Wednesday, May 11, 2011

Theater Lessons Apply Disturbingly Well to Real Life

Lesson One: Say Yes.

Theater is about accepting offers. Not the kind offer where someone is like, "Hey Eva, do you want this domestic arctic fox puppy and also this three-tiered chocolate cake?" and then I'm like, "Well, hell yes I would, Mr. Mysterious Stranger." No, unfortunately, not that kind of offer at all. More the kind of metaphorical offer where someone moves aggressively towards you like they're about to hit you, and that action is a sort of offer, and you have the option of accepting or denying the offer. If you accept you respond to the action, and either take a step back in alarm or preemptively deck this person in the face. If you deny the offer then you just sort of stand there indifferently because I guess maybe you think you're on a stage so no one is really going to hurt you and it's all just pretend anyway. And then you look really silly.


In real life, you should not only accept but also acknowledge and return the gestures of kindness, however small they may be, that the people around you make every day. You should also accept the challenges that people and situations present you with. You should rise to meet the occasion. And if someone happens to step forward like they're going to hit in real life instead of in theater class, you still probably shouldn't just stand there-- you probably should run, or else you probably should hit them first. But I don't know which way you swing. Either way, the main thing is that you should pay attention to what people are doing, what their intentions are, where and why and how fast they are moving... Which I guess makes me realize: Life isn't only a lot like acting--


It's also a lot like dancing.


Lesson Two: Commit.

It's not as important that you make the right choice as it is that you make a strong choice. If you're going to suddenly break out into an a cappella song in the middle of a monologue; okay. But then do it right. Sing so strong that it remakes the capacity of your lungs. And maybe that'll be the wrong choice, but at least it will be interesting. There's no point in being tentative. It will kill a scene. Likewise it will kill your chances at that job, or with that beautiful girl you haven't talked talked to yet who holds the burnt umber hair off the nape of her neck by twisting it up into a loop and sticking a chewed-up pencil through it. I guess all I'm saying is that if I'm going to run then I want it to be for miles. If I'm going to fight then I want it to be to the death. If I'm going to cry then I don't just want to feel it in my eyes, I want to feel it in my stomach and even in my thighs. And if I'm going to love then I want it to be the kind of love that rends me apart at the seams, the kind from which I don't think I can ever be redeemed.
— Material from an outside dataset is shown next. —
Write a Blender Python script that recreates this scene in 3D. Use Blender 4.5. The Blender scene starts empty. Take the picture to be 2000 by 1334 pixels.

There just simply isn't any point in living life like a bad actor.



Lesson Three: The Only Difference Between a Comedy and a Tragedy is When the Curtain Falls.

Someone who was probably a lot smarter and a lot more knowledgeable about theater than me said that. I'm not sure who this person was, but I'm pretty sure that the person I heard this from John Kauffman. Anyway, I thought it was pretty fucking cool so I wrote it all caps in the margin of the notebook I had at the time. I think this is a better version of the saying 'If it's not okay, it's not the end', which always seemed like a nice idea but also kind of like bullshit. Let me be really clichéd for a second here and talk about Romeo and Juliet:

So there's these two starry eyed kids, at they meet, and they fall in love. And if the curtain falls there, it's a comedy. But it doesn't; it keeps going and shit goes down and in the end they die and romantics are proven to be hopeless. And the curtain does fall. And that's a tragedy. But what if it didn't? If it didn't then everything would be pretty gloomy in Verona for a while, but eventually life would go on and there would be other lovers who would find one another, and if the curtain fell there-- well that would be a comedy again. I'm not even going to explain how this applies to real life, because other than fewer conversations held in sonnet form, I don't think real life is all that different from Shakespeare.